Aim of the task → Retype everything from the line that contains "Continue the Blender" down to the line that contains "sel = rng.integers(0, n, nb)", inclusive, without altering or adding anything.

==== Provided records ====

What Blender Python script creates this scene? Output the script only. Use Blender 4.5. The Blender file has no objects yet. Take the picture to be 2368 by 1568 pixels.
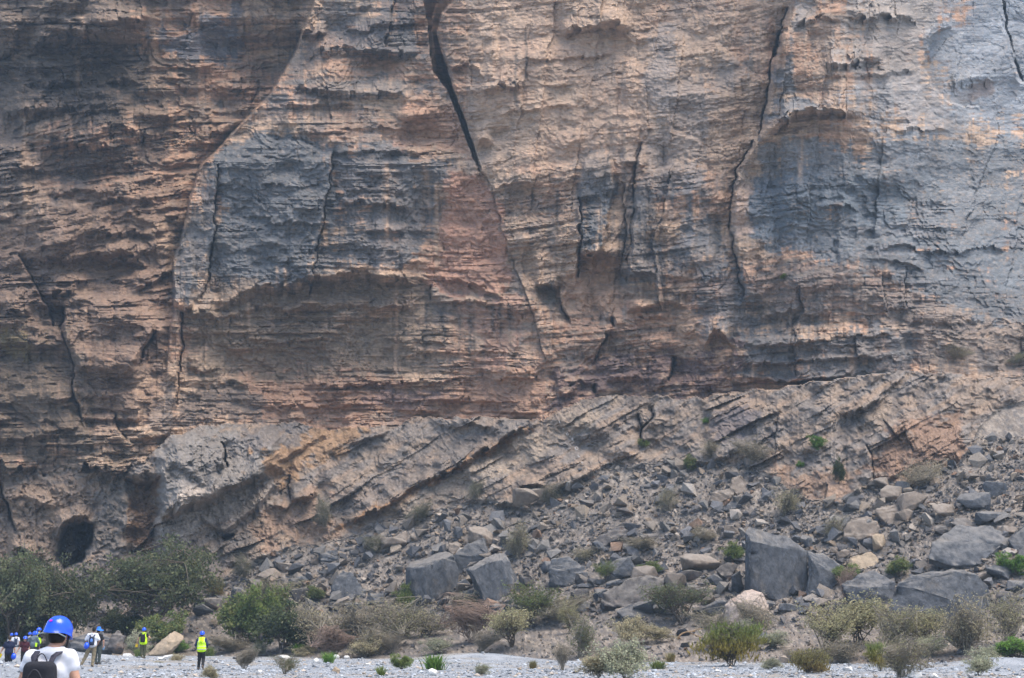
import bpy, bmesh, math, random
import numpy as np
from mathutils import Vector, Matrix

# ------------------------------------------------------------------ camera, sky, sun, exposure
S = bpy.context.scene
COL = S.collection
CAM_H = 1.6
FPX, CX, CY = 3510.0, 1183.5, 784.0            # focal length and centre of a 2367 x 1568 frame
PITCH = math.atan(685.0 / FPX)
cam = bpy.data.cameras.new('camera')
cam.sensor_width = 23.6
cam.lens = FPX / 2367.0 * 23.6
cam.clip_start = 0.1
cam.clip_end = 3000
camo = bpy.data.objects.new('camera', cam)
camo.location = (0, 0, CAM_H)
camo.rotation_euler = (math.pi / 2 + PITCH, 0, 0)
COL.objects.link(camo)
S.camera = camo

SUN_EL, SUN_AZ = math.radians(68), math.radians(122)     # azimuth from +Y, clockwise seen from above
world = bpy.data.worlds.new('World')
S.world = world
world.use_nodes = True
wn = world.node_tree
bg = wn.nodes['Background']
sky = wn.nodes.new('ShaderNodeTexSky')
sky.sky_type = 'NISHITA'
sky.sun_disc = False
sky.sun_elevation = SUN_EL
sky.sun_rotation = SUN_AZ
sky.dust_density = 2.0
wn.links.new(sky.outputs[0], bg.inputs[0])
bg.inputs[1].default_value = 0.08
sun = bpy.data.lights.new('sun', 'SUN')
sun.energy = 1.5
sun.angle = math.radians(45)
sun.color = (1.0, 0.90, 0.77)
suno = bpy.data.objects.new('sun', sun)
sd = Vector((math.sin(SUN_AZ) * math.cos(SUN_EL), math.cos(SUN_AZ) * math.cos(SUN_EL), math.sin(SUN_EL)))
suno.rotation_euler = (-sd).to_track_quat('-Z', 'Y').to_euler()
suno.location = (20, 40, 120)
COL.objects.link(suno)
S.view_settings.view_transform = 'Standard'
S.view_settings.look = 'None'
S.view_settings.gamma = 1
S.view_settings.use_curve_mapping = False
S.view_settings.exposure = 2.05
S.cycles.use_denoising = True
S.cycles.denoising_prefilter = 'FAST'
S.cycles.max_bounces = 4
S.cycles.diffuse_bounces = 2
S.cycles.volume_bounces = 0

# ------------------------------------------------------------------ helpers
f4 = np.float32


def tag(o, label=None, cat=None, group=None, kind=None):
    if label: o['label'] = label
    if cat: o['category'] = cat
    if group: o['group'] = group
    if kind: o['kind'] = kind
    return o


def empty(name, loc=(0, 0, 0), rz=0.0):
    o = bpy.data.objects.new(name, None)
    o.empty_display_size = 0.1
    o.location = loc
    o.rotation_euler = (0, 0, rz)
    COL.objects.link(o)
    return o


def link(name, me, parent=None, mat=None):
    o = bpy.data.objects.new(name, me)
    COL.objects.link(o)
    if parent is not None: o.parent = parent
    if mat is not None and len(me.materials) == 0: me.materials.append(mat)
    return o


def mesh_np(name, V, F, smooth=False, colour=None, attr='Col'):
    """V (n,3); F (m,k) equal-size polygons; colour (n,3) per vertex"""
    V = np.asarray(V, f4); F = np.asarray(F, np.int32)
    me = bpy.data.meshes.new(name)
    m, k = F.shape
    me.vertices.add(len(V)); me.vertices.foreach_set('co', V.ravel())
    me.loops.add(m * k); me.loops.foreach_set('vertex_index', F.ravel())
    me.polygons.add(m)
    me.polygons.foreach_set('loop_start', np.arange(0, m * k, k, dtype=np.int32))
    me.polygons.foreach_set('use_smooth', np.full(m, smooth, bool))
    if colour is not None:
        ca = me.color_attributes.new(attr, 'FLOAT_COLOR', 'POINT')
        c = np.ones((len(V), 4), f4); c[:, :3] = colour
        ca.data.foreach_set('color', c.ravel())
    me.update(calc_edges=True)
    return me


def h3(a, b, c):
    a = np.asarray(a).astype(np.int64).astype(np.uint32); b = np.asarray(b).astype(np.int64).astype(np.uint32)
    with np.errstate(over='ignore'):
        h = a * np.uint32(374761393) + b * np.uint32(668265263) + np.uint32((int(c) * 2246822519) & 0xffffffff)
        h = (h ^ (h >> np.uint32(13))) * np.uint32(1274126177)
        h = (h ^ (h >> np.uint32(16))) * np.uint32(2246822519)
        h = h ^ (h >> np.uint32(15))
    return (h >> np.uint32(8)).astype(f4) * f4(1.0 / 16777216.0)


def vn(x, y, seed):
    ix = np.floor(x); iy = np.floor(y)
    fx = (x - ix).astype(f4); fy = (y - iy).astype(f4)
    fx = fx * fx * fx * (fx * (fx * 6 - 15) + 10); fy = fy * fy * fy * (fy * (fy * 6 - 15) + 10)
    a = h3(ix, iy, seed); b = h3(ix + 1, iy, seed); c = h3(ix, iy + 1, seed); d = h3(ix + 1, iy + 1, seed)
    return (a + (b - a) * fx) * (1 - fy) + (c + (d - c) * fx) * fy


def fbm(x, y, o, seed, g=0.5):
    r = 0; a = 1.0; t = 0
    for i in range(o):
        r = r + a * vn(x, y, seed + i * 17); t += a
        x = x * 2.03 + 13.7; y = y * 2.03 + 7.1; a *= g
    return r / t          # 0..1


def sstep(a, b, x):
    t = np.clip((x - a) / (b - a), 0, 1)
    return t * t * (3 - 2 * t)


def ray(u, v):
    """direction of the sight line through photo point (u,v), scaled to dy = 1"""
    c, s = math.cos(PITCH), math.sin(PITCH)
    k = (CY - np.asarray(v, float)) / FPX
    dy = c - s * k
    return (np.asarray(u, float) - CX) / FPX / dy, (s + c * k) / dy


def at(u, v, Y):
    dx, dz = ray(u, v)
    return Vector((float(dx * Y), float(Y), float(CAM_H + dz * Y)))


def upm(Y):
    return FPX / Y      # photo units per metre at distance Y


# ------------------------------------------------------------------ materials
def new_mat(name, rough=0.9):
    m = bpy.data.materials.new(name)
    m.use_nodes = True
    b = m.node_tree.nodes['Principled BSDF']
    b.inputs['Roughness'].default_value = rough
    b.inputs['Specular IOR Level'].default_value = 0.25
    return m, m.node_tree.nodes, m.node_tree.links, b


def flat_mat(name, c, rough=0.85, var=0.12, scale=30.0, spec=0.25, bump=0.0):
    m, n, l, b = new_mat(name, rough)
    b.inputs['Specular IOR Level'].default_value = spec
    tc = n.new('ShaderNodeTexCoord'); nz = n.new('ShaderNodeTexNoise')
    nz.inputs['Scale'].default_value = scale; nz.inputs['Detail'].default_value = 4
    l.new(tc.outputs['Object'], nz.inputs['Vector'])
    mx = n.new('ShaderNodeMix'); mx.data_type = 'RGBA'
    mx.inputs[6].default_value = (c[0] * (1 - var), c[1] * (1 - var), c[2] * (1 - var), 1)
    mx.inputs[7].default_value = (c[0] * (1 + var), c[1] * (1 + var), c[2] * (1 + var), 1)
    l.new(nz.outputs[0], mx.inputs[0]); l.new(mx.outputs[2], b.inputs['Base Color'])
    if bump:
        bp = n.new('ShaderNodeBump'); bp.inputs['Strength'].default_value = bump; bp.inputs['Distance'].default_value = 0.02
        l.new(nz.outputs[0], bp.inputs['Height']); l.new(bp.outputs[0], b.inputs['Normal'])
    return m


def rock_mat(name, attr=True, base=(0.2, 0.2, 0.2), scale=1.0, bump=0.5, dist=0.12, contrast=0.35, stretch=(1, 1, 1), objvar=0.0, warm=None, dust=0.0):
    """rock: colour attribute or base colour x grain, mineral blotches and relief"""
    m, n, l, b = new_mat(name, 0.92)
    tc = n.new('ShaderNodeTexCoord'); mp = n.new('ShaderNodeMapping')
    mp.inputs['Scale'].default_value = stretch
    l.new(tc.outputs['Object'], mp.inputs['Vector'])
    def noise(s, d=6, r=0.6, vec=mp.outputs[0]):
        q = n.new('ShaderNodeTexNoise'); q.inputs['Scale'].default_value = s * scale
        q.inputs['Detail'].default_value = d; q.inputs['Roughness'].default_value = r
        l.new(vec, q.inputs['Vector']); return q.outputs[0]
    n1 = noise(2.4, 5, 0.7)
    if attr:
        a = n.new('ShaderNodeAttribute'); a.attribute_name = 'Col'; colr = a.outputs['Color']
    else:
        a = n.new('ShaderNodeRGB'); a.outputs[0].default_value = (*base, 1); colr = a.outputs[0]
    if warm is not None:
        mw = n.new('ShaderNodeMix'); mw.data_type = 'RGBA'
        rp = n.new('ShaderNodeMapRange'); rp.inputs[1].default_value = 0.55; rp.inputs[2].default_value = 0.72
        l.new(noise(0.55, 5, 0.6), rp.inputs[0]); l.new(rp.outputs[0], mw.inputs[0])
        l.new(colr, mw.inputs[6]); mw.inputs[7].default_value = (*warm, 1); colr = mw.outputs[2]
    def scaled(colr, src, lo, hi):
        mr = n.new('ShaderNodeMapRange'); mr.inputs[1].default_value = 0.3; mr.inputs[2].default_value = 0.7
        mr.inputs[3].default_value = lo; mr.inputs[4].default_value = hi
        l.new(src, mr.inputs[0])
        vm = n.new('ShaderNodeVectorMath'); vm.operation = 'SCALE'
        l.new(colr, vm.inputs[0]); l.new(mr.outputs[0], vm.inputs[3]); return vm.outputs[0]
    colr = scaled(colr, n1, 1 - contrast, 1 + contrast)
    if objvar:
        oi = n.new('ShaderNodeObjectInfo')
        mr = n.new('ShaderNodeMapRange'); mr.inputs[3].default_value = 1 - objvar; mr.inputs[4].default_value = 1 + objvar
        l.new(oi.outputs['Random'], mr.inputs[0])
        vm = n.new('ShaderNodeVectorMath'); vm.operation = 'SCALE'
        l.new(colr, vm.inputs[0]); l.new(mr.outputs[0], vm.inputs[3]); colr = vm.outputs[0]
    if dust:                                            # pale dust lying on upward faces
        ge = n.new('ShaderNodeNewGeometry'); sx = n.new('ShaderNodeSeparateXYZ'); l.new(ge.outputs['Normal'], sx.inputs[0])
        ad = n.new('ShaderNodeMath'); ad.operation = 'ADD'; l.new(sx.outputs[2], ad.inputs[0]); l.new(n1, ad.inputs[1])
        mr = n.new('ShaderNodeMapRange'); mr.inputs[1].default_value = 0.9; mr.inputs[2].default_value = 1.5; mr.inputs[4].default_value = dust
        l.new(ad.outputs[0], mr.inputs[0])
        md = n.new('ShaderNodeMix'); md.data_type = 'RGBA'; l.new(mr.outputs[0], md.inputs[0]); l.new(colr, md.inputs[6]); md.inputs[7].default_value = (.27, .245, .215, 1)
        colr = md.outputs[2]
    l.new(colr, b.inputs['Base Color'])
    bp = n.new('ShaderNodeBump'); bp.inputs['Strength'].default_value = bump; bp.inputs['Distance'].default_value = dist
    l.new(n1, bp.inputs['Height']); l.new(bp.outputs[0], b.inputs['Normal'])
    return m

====
==== Provided records ====

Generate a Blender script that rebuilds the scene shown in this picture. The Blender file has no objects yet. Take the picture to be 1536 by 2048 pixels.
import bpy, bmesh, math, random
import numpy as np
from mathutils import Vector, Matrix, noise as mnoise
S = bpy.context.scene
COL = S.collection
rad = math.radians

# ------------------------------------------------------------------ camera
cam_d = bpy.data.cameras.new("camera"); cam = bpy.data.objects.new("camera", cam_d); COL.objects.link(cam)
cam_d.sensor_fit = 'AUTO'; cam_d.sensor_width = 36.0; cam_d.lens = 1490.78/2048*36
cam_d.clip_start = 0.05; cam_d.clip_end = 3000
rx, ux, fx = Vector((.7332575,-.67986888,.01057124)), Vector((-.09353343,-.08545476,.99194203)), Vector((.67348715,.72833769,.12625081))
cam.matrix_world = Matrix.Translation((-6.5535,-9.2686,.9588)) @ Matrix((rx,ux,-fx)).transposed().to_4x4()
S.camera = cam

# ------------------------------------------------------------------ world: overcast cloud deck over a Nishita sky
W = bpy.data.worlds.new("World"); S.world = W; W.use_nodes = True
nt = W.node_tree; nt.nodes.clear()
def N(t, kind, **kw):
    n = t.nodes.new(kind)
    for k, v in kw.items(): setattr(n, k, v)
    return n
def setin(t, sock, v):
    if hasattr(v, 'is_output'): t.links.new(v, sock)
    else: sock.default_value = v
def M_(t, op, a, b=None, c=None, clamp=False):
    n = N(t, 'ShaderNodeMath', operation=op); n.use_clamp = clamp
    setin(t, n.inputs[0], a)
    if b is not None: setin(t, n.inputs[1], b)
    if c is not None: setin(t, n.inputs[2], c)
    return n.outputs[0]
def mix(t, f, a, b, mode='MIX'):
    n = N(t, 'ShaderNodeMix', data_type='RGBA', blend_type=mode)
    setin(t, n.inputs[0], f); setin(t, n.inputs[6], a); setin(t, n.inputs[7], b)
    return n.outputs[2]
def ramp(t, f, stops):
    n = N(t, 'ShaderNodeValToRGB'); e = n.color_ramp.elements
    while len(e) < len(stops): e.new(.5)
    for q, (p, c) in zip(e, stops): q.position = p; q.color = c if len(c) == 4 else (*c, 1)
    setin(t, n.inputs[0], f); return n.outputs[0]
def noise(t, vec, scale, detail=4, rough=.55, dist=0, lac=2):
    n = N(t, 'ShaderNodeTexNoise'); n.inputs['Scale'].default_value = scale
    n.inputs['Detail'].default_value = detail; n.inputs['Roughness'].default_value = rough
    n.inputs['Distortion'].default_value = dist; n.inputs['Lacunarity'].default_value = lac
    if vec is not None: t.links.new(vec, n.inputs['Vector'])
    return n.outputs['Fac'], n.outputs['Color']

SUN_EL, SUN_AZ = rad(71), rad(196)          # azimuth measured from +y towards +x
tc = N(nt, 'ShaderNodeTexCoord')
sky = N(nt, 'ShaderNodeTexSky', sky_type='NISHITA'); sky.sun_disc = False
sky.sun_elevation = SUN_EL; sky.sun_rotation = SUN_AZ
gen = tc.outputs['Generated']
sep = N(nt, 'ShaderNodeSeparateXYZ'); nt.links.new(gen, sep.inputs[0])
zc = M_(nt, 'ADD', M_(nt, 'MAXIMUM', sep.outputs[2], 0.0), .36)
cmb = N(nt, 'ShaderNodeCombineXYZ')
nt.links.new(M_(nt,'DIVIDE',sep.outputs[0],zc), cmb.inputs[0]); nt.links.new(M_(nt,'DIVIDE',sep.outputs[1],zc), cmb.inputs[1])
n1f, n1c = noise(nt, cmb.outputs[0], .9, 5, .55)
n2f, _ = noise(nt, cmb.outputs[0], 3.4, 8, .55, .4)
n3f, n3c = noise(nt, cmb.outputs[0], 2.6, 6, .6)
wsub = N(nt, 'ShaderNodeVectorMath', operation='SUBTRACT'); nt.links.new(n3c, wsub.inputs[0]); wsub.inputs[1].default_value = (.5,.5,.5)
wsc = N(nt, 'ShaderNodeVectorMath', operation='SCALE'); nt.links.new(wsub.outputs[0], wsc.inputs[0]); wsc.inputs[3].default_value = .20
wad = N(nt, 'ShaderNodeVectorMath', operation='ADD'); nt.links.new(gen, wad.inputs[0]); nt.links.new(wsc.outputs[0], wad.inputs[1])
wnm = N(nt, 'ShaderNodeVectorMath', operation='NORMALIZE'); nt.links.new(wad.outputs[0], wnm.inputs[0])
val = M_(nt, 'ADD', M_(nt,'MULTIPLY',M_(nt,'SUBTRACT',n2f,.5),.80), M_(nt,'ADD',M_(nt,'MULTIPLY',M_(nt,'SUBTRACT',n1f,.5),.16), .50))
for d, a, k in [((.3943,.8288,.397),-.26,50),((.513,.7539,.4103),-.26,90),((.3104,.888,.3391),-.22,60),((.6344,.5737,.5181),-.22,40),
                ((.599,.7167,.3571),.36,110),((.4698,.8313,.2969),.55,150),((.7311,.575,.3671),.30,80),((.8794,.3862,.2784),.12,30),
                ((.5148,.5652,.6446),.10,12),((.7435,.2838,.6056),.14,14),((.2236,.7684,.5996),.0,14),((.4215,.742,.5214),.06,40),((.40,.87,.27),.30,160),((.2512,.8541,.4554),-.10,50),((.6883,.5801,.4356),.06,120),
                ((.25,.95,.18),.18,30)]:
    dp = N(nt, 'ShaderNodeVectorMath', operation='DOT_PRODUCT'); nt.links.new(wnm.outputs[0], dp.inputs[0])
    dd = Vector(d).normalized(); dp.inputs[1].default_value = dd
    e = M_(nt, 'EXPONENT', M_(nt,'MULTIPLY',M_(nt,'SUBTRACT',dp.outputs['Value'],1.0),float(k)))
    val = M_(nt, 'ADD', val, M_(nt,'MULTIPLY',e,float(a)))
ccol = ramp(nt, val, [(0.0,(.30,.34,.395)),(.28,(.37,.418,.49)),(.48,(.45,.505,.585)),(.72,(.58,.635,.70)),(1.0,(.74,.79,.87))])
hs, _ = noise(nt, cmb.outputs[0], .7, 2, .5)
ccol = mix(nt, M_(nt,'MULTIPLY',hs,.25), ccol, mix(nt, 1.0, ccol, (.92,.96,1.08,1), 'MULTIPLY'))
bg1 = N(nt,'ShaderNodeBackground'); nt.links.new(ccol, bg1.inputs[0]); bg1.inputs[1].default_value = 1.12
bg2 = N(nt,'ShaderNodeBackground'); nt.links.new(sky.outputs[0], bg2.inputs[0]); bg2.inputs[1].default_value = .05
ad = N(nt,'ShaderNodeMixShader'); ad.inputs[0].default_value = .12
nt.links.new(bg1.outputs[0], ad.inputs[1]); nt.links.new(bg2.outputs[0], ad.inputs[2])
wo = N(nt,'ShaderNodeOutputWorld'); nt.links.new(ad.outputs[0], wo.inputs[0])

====
==== Provided records ====

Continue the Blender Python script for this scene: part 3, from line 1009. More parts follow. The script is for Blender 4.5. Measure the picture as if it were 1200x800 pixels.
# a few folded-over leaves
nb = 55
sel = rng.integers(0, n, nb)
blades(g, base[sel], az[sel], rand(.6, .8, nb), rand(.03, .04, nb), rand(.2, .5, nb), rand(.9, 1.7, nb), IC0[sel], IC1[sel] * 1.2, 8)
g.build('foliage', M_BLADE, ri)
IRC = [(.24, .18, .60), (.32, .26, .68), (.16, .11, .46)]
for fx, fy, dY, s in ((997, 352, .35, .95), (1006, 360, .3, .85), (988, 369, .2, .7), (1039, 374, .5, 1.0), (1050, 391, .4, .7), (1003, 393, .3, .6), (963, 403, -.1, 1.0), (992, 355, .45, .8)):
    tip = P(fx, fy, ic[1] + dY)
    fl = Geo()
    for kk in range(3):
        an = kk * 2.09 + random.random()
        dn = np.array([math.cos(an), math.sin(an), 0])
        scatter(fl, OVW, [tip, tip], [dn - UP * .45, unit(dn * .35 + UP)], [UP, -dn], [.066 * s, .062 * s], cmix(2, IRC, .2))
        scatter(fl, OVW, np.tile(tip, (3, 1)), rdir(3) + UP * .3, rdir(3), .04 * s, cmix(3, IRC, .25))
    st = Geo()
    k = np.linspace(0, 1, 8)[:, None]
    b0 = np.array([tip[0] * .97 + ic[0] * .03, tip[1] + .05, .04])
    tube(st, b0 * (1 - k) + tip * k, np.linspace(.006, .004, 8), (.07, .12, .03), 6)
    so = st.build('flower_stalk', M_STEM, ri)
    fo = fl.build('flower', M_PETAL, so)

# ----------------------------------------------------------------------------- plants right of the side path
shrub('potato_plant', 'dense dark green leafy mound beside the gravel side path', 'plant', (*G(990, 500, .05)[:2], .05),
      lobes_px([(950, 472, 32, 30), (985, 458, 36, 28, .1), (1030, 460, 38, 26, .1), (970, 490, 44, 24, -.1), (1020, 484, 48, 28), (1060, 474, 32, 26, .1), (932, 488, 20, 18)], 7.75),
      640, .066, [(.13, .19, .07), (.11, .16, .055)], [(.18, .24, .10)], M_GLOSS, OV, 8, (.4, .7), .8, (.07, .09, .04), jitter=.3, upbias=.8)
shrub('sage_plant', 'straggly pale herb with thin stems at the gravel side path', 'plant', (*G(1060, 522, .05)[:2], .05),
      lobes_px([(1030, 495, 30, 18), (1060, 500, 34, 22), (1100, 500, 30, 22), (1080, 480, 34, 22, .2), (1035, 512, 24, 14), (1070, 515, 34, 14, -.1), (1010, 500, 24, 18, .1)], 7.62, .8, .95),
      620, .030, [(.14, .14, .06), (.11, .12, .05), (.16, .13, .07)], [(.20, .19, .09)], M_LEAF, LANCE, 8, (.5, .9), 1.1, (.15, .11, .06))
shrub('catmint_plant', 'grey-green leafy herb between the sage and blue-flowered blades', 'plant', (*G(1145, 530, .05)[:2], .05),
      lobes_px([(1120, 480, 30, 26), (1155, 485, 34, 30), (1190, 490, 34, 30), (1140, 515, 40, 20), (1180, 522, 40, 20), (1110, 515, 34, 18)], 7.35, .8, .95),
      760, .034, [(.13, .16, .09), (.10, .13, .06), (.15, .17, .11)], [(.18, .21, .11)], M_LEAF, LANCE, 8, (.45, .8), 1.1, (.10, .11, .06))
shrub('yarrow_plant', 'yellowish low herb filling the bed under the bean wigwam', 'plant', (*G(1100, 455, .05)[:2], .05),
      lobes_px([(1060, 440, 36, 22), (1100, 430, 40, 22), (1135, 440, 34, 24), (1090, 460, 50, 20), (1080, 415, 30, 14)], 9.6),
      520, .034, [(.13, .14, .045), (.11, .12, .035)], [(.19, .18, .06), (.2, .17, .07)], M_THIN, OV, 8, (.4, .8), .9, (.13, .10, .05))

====

Completed exercise →
Continue the Blender Python script for this scene: part 3, from line 1009. More parts follow. The script is for Blender 4.5. Measure the picture as if it were 1200x800 pixels.
# a few folded-over leaves
nb = 55
sel = rng.integers(0, n, nb)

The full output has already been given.